Creates a trivial (“one-to-one”) Layout with the registers and qubits in regs.

Parameters

*regs (Registers, Qubits) – registers and qubits to include in the layout.

Returns

A layout with all the regs in the given order.

Return type

Layout

get_physical_bits()

Returns the dictionary where the keys are physical (qu)bits and the values are virtual (qu)bits.

get_registers()

Returns the registers in the layout [QuantumRegister(2, ‘qr0’), QuantumRegister(3, ‘qr1’)] :returns: A set of Registers in the layout :rtype: Set

get_virtual_bits()

Returns the dictionary where the keys are virtual (qu)bits and the values are physical (qu)bits.

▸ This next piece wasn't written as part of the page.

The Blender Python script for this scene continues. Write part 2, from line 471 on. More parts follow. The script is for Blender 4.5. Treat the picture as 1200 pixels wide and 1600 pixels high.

inverse(source_qubits, target_qubits)

Finds the inverse of this layout.

This is possible when the layout is a bijective mapping, however the input and the output qubits may be different (in particular, this layout may be the mapping from the extended-with-ancillas virtual qubits to physical qubits). Thus, if this layout represents a mapping from the P-qubits to the positions of the Q-qubits, the inverse layout represents a mapping from the Q-qubits to the positions of the P-qubits.

Parameters

• source_qubits (List[Qubit]) – A list of Qubit objects representing the domain of the layout.
• target_qubits (List[Qubit]) – A list of Qubit objects representing the image of the layout.

Returns

A new layout object the represents the inverse of this layout.

static order_based_on_type(value1, value2)

decides which one is physical/virtual based on the type. Returns (virtual, physical)

reorder_bits(bits)

Given an ordered list of bits, reorder them according to this layout.

The list of bits must exactly match the virtual bits in this layout.

Parameters

bits (list[Bit]) – the bits to reorder.

Returns

ordered bits.

Return type

List

swap(left, right)

Swaps the map between left and right.

Parameters

• left (tuple orint) – Item to swap with right.
• right (tuple orint) – Item to swap with left.

Raises

LayoutError – If left and right have not the same type.

to_permutation(qubits)

Creates a permutation corresponding to this layout.

This is possible when the layout is a bijective mapping with the same source and target qubits (for instance, a “final_layout” corresponds to a permutation of the physical circuit qubits). If this layout is a mapping from qubits to their new positions, the resulting permutation describes which qubits occupy the positions 0, 1, 2, etc. after applying the permutation.

For example, suppose that the list of qubits is [qr_0, qr_1, qr_2], and the layout maps qr_0 to 2, qr_1 to 0, and qr_2 to 1. In terms of positions in qubits, this maps 0 to 2, 1 to 0 and 2 to 1, with the corresponding permutation being [1, 2, 0].